Things my editor told me

Betsy & SheilaI think I’ve mentioned—though no more than a gazillion times or so, so you might have missed it—that my next book to be published by DAW will be Masks, first book in a trilogy (and hopefully series) that will continue with Shadows and Faces.

Earlier today I spent a couple of hours on the phone with Sheila Gilbert, my editor (that’s her on the right in the picture, with her co-publisher and co-editor at DAW, Betsy Wollheim, who won the Hugo Award for Best Professional Editor Long-Form this year at the World Science Fiction Convention in Chicago), who had a…ahem…few notes about Shadows, the second book. Plus a few additional notes for Masks which will require more rewriting of that before I even start the rewrite of Shadows…or plunge fully into Faces.

I’ve gone through this process several times now, but you haven’t, so I thought you might be interested to know, not so much pecifically what Sheila had to say about Shadows (since the specifics would be meaningless until the book comes out), but the kinds of things she always tells me…because they’re the kinds of things any writer can benefit from.

And you know what? Pretty much everything can be lumped under one term: believability. Which is perhaps a bit broad, so let’s break it down into three categories: believability of the world, believability of the characters, and believability of the plot.

Let’s begin with worldbuilding, shall we? As, indeed, many fantasy writers do. But here’s the thing: no matter how much thought you put into your world before you begin writing, you will find yourself, as you write, wandering into odd corners of that world that you didn’t think through in detail beforehand because there was no need.

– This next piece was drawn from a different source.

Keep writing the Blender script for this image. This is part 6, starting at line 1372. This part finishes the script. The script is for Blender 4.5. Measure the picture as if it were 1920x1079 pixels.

In the heat of writing, it’s easy to paper over cracks in the world and pretend no one will see them, but the bright light of editorial review has a way of making them stand out. It’s a good idea to fill them in properly before readers start poking at the world, too, because you can bet someone out there has a pocket knife and is going to be digging the point into anything that looks a bit flimsy.

So, yes, there are a number of things about the world of Masks and Shadows and Faces that I haven’t yet thought of deeply enough to ensure believability, which Sheila gently but firmly brought to my attention.

The believability of characters is even more important. For me, this often means adding more depth, more back story to inform or motivate the current actions of the character, or additional scenes in which we see the character in interaction with other charactesr so we get a better sense of how they relate to each other.

Sometimes changes are more major. We made just such a change during our discussion this morning: we’ve decided to make my main character, Mara, two years older—15 rather than 13. Masks was originally conceived as a one-off, fairly short, YA fantasy, not necessarily for DAW. As the story has grown and become both more complex and darker than I originally envisioned, the things Mara goes through and the way she reacts to those events seem too much for the very young teen she started out to be. So she’s gaining a couple of years, and in the process, solving a number of believability issues.

Then there’s the main bad guy. In Masks, he’s largely offstage because of the way that book plays out, but in Shadows he moves much more to the center of things…and at the moment, he’s still a bit of a cipher. I need to develop him more, for, as Sheila said (and here’s a quote that every writer should keep in mind), “If your character doesn’t face a strong enough challenge or enemy, she’s not that strong and her victories don’t mean as much.”

Then there’s believability of the plot.  Generally this takes the shape of, “the way you had things happen was awfully convenient for the writer, but it didn’t really make sense in terms of the way things would happen in the real world.”

One specific example from Shadows: the two men-at-arms who conveniently drowned and removed themselves from the story so that the character they were guarding could be cast ashore all by his lonesome perhaps should at least have been smart enough not to wear armor in a boat, armor which a little-too-neatly dragged them under and out of the tale.

While it’s true a fictional world isn’t the real world, and everything that happens in it happens through the artifice of the writer, and the characters are, by any meaningful definition, nothing more than puppets being manipulated by the author, the trick for all of us tellers of tales is to make it seem as if everything that happens occurs not because the writer made it happen but because of the actions of the characters and the nature of their world. If the reader begins to see the author’s hand pushing scenery around and pulling strings, then the illusion is broken and the story is unsatisfactory. Deus ex machina is always a temptation when story problems arise.

Resist the temptation.

I have occasionally heard the opinion that fantasy is easier to write than other forms of fiction because “you can just make stuff up.” In fact, writing believable stories set within the confines of a fantasy world is, I believe, harder than writing stories set in some aspect of the real world, because you can take nothing for granted. It’s the difference, in movie terms, between shooting on location and shooting in a soundstage. In the former case, part of the work is done for you by the sky, the mountains, the trees, the buildings, while in the latter, every single thing has to be built or added in later via CGI.

If I do my job well, you won’t be able to tell. If I do my job poorly, you might still enjoy the story, but there’ll always be that little niggling voice that says, “well, that looked fake,” not to mention, “where did they cast those awful actors?”

Left to myself, I’m sure that would happen more often than it does.

Good editors mean good books. Don’t let anyone tell you different.